--- Start Available data ---
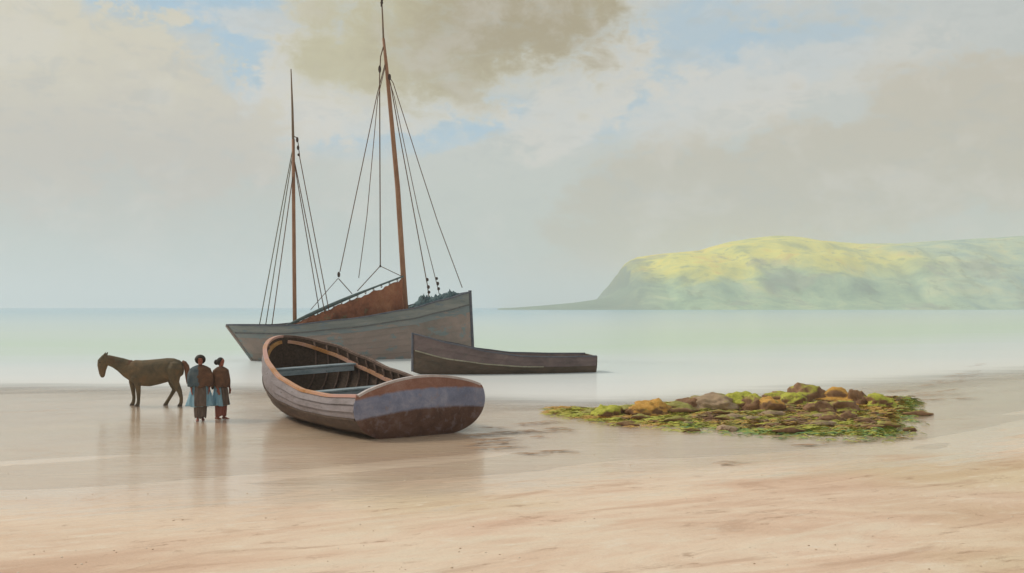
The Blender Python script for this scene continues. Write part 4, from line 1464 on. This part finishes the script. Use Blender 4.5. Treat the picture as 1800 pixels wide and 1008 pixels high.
sp = []
tries = 0
while len(sp) < 19000 and tries < 90000:
    tries += 1
    x = rs.uniform(.8, 12.2); y = rs.uniform(20.8, 31.6)
    h = ledge_h(x, y)
    if h < -.07 + .06 * rs.random() and rs.random() < .9: continue
    if h < -.02 and (y > np.interp(x, RX, RF) + .2 or y < np.interp(x, RX, RN) - .7 or x > 900 / 1800 * 0 + .40 * y): continue
    cl = fbm(x * 1.1, y * 1.5, 11, 3); c2 = fbm(x * 2.2 + 5, y * 3.0, 17, 3)
    if c2 < -.18 and rs.random() < .75: continue
    nearness = (y - np.interp(x, RX, RN))
    if nearness < 1.0 and x > 4: mi = 3 if rs.random() < .6 else 0
    elif x < 4.5: mi = 0 if cl > -.15 else 1
    elif x > 9.3: mi = 1 if cl > -.1 else 2
    elif cl > .16: mi = 0
    elif cl > -.02: mi = 4
    elif cl > -.2: mi = 1
    else: mi = 2
    if rs.random() < .12: mi = rs.randrange(5)
    sp.append((x, y, max(h, 0) - .01, rs.uniform(-.7, .7) + (PI if rs.random() < .5 else 0), rs.uniform(.08, .26), rs.uniform(.008, .03), mi))
fronds('seaweed', sp, 'mass of lime, ochre and brown seaweed covering the rock ledge', .7)

# drift weed: brown wisps on the wet sand
sp = []
LINES = [((830, 757), (980, 741)), ((830, 768), (1000, 752)), ((840, 776), (960, 768)), ((850, 790), (905, 786)), ((825, 783), (900, 778)), ((930, 800), (990, 793)), ((860, 762), (1010, 758)),
         ((1240, 826), (1300, 815)), ((1400, 785), (1600, 770)),
         ((1540, 690), (1620, 686)), ((1560, 700), (1680, 693)), ((1590, 706), (1720, 700)), ((1620, 680), (1700, 668)), ((1640, 672), (1740, 655)), ((1660, 665), (1720, 652)), ((1700, 645), (1735, 640)),
         ((1600, 695), (1700, 684)), ((1600, 730), (1620, 728)), ((1560, 738), (1610, 734))]
for (a, b_) in LINES:
    nn = int(12 + math.hypot(b_[0] - a[0], b_[1] - a[1]) * .42)
    for k in range(nn):
        f = rs.random()
        if fbm(f * 7 + a[0], a[1] * .1) < -.12: continue
        px = lerp(a[0], b_[0], f); py = lerp(a[1], b_[1], f) + rs.gauss(0, .55)
        Yd = CAM_H * 1800 / (py - 540); x = (px - 900) / 1800 * Yd
        sp.append((x, Yd, max(gz(x, Yd), 0), rs.gauss(.1, .16) + (PI if rs.random() < .5 else 0), rs.uniform(.15, .45), rs.uniform(.008, .03), 5 if rs.random() < .8 else 2))
fronds('drift_weed', sp, 'thin broken lines of brown drift weed on the wet sand', .15)

# loose shell grit and pebbles on the dry sand
mb = MB()
for k in range(650):
    y = 9.5 + 11 * rs.random() ** 1.4; x = rs.uniform(-.56, .56) * y
    if fbm(x * .5, y * 1.2, 5, 3) < -.05: continue
    if y > np.interp(x, WET_X, WET_Y) + 2: continue
    r = rs.choice((.005, .006, .007, .009, .012)); a = rs.uniform(0, PI)
    rings = []
    for z, k_ in ((-.3, .8), (.25, 1.0), (.65, .55)):
        rings.append([(x + r * k_ * (1.4 * math.cos(t) * math.cos(a) - math.sin(t) * math.sin(a)), y + r * k_ * (1.4 * math.cos(t) * math.sin(a) + math.sin(t) * math.cos(a)), gz(x, y) + z * r) for t in (0, 1.05, 2.1, 3.14, 4.2, 5.25)])
    mb.loft(rings, rs.choice((0, 0, 1, 2)))
tag(mb.build('shell_grit', [worn('pale_shell', tri(S(206, 190, 166), S(222, 208, 186), S(234, 222, 204)), 9), worn('buff_pebble', tri(S(172, 146, 118), S(190, 162, 134), S(206, 180, 150)), 9), worn('tan_pebble', tri(S(160, 132, 106), S(180, 152, 124), S(196, 168, 140)), 9)]),
    'scattered shell grit and tiny pebbles on the dry sand', 'shell grit', kind='stuff')

# ------------------------------------------------------------------ haze over the bay
HAZE = True
if HAZE:
    m, q, out = new_mat('sea_haze')
    pv = q.node('ShaderNodeVolumePrincipled')
    pv.inputs['Color'].default_value = (.93, .95, .94, 1)
    pv.inputs['Density'].default_value = 0.00056
    pv.inputs['Anisotropy'].default_value = 0.2
    m.node_tree.links.new(pv.outputs[0], out.inputs[1])
    mb = MB(); mb.box((0, 5950, 58), 17000, 12100, 124)
    hz_ = mb.build('haze', m, smooth=False)
    tag(hz_, 'pale sea haze over the bay', 'haze', kind='stuff')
--- End Available data ---
(What the task asks): Look at the listing and set down only the lines from its start through the line with "fronds('seaweed', sp, 'mass", word for word and without pictures.

(Task output):
The Blender Python script for this scene continues. Write part 4, from line 1464 on. This part finishes the script. Use Blender 4.5. Treat the picture as 1800 pixels wide and 1008 pixels high.
sp = []
tries = 0
while len(sp) < 19000 and tries < 90000:
    tries += 1
    x = rs.uniform(.8, 12.2); y = rs.uniform(20.8, 31.6)
    h = ledge_h(x, y)
    if h < -.07 + .06 * rs.random() and rs.random() < .9: continue
    if h < -.02 and (y > np.interp(x, RX, RF) + .2 or y < np.interp(x, RX, RN) - .7 or x > 900 / 1800 * 0 + .40 * y): continue
    cl = fbm(x * 1.1, y * 1.5, 11, 3); c2 = fbm(x * 2.2 + 5, y * 3.0, 17, 3)
    if c2 < -.18 and rs.random() < .75: continue
    nearness = (y - np.interp(x, RX, RN))
    if nearness < 1.0 and x > 4: mi = 3 if rs.random() < .6 else 0
    elif x < 4.5: mi = 0 if cl > -.15 else 1
    elif x > 9.3: mi = 1 if cl > -.1 else 2
    elif cl > .16: mi = 0
    elif cl > -.02: mi = 4
    elif cl > -.2: mi = 1
    else: mi = 2
    if rs.random() < .12: mi = rs.randrange(5)
    sp.append((x, y, max(h, 0) - .01, rs.uniform(-.7, .7) + (PI if rs.random() < .5 else 0), rs.uniform(.08, .26), rs.uniform(.008, .03), mi))
fronds('seaweed', sp, 'mass of lime, ochre and brown seaweed covering the rock ledge', .7)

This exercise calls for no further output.